When the company buys it's own shares with excess cash, there is no effect on the balance sheet nor on the operation of company. It reduces the number of total shares outstanding so each shareholder owns a slightly larger percent of the company and the share price rises slightly. For long term investors it's a slightly positive event.
 
When the company buys it's own shares with excess cash, there is no effect on the balance sheet nor on the operation of company. It reduces the number of total shares outstanding so each shareholder owns a slightly larger percent of the company and the share price rises slightly.
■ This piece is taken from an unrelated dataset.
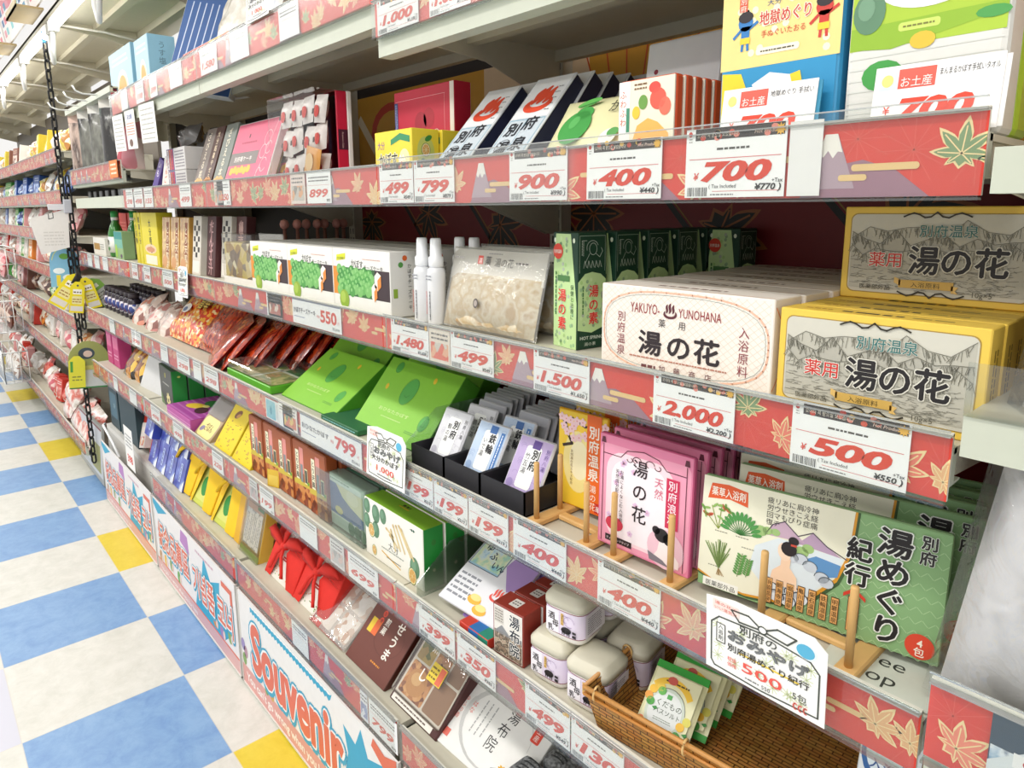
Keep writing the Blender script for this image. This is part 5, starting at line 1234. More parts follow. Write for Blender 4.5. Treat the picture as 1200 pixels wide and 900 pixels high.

For long term investors it's a slightly positive event.

Nope.
 
My heart sinks when compamies I invest in do this.I rarely see the benefit in real terms..

Any reduction in the share capital has negligable effect on the share price or the dividend and it seems to be the act of a management that has run out of ideas.

I would prefer the cash and a new board of directors.

Do buybacks work for you ?
Buybacks artificially inflate the stock prince.
A small advantage for the stockholder but potentially a large return for management whose income may be based on stock price.

More importantly, as an investor, why would a company feel the need to artificially inflate stock process.
Generally stock price will reflect revenues, EBITA, and expected growth.
When a company goes on a buyback I see it as a warning of future issues.
 
Buybacks artificially inflate the stock prince.
A small advantage for the stockholder but potentially a large return for management whose income may be based on stock price.

More importantly, as an investor, why would a company feel the need to artificially inflate stock process.
Generally stock price will reflect revenues, EBITA, and expected growth.
When a company goes on a buyback I see it as a warning of future issues.

Buybacks artificially inflate the stock prince.

What is artificial about it?
 
Buybacks artificially inflate the stock prince.

What is artificial about it?
try reading the 4th line of the post to which you responded.

Stock prices reflect value of the company based on revenues, EBITA, potential for growth
NOT the availability of the stock itself.